Deutschland erholt sich langsam
„Deutschlands exportorientiertes Wirtschaftsmodell bleibt unter Druck und ist anfällig für globale Fragmentierung und zunehmenden internationalen Wettbewerb, insbesondere durch China“, sagt Bogaerts. „Aber strukturelle Herausforderungen wie Demografie, Rentensystem, Bürokratie und Ineffizienzen auf dem Arbeitsmarkt bremsen das langfristige Wachstum bisher aus. Deshalb ist hierzulande Mut gefordert, vor allem bei den Investitionen und der grünen und digitalen Transformation.“
Auch China gerät stärker unter Druck, sodass das Wachstum voraussichtlich von 4,8 Prozent im Jahr 2025 auf 4,2 Prozent im Jahr 2026 zurückgehen dürfte. Rückenwind gibt es hingegen für Länder in Mittel- und Osteuropa, Lateinamerika und Afrika, die ihre Wachstumsraten in diesem Zeitraum entweder beibehalten oder sogar beschleunigen können.
Abwärtsrisiken lauern
Während der Welthandel im Jahr 2026 die Auswirkungen der Zölle verdauen muss, lauern bereits weitere Abwärtsrisiken, allen voran eine weitere Zoll-Eskalation. „Eine weitere Zoll-Spirale könnte den Welthandel schlimmstenfalls in eine Rezession stürzen“, sagt Boata. „Die Wahrscheinlichkeit, dass es dazu kommt, ist mit 45 Prozent relativ hoch.“
Dafür müssten drei Szenarien eintreten: die Eskalation der Zölle durch Präsident Trump im Rahmen der Section-232-Maßnahmen, die Aufhebung der Produktausnahmen und das Ende des aktuellen „Zollfriedens“ mit China. Dann drohten schwerwiegende negative Auswirkungen auf das globale Wachstum und ein starker Anstieg der Inflation in den USA. Außerhalb der USA würde die geringere Nachfrage zu einem Überangebot und steigenden Lagerbeständen führen, insbesondere in Asien. Das würde die globalen Preise massiv unter Druck setzen.

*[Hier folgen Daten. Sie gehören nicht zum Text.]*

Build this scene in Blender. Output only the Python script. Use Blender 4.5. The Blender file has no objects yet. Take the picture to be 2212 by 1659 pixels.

Weitere Abwärtsrisiken bestehen in einem möglichen De-Dollarisierungsschock in der US-Geldpolitik (Wahrscheinlichkeit: 35 Prozent), in einer Staatsschuldenkrise (Wahrscheinlichkeit: 20 Prozent), die die Fiskalpolitik in Frankreich, Italien, Großbritannien und den USA einschränken könnte, sowie in einer weiteren Zunahme geopolitischer Spannungen, speziell bei einem Konflikt zwischen der NATO und Russland, einer Eskalation im Nahen Osten oder einem offenen Konflikt zwischen China und Taiwan.